Now that Trump will become president again, DOJ officials see no room to pursue either criminal case against him and no point in continuing to litigate them in the weeks before he takes office, the sources said.

“Sensible, inevitable, and unfortunate,” said former federal prosecutor Chuck Rosenberg, an NBC News contributor.

At the same time, Trump’s legal team was weighing its next steps on how to resolve the outstanding federal cases in his favour now that he is president-elect.

Trump’s New York criminal case presents different challenges with a felony conviction and sentencing hearing already scheduled for November 26.

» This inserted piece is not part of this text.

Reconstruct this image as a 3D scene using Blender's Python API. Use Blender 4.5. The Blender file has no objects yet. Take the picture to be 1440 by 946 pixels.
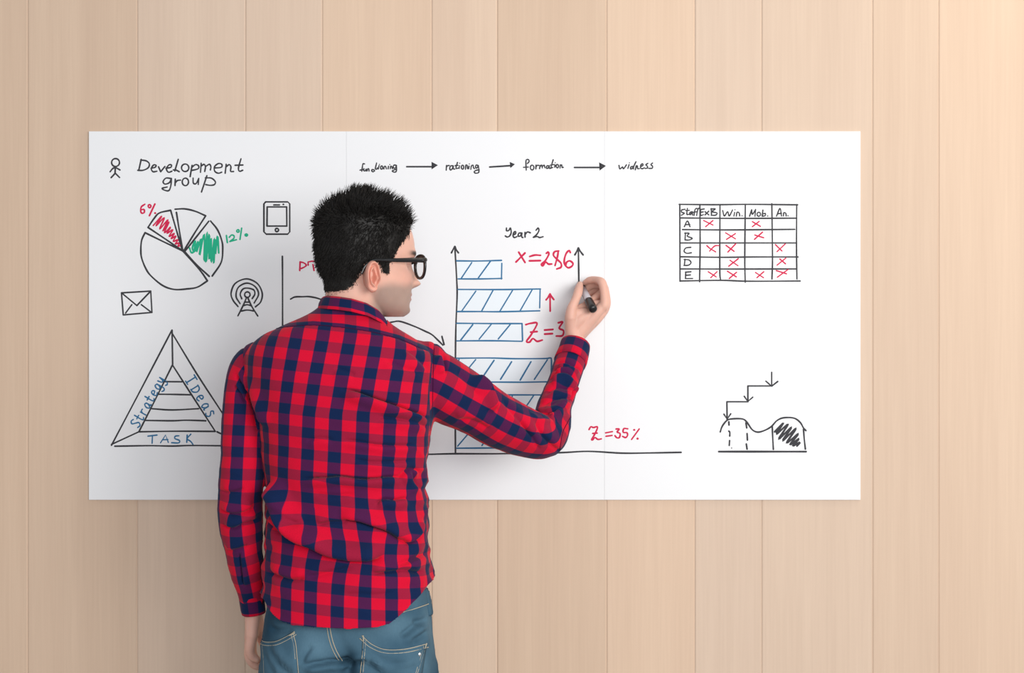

The immediate goal of Trump’s legal team is to get that postponed indefinitely or otherwise dismissed.

The Georgia election interference case against Trump remains tied up on appeals over ethical issues surrounding the district attorney.

“The American people have re-elected President Trump with an overwhelming mandate to ‘Make America Great Again’,” Trump campaign spokesman Steven Cheung said in a statement.

“It is now abundantly clear that Americans want an immediate end to the weaponization of our justice system, so we can, as President Trump said in his historic speech last night, unify our country and work together for the betterment of our nation,” Cheung added.

The DOJ’s thinking on Trump’s federal cases came from a 2,000 memo by the Justice Department’s Office of Legal Counsel, which affirmed a Watergate-era conclusion that prosecuting a sitting president would “unduly interfere in a direct or formal sense with the conduct of the presidency.”

“In light of the effect that an indictment would have on the operations of the executive branch, ‘an impeachment proceeding is the only appropriate way to deal with a President while in office,’” the memo concluded, quoting the earlier conclusion.

The practical reality of Trump’s electoral victory Tuesday is that he is unlikely to ever face legal consequences concerning the serious federal criminal charges brought against him by career Justice Department prosecutors working with career FBI agents.

LEADERSHIP recalls that in the case accusing Trump of conspiring to illegally overturn the 2020 election, he is charged with conspiracy to defraud the United States, obstruction of an official proceeding, and conspiracy against rights.

In the classified documents case, he is charged with willful retention of national defense information, conspiracy to obstruct justice, lying to investigators, and withholding documents in a federal investigation.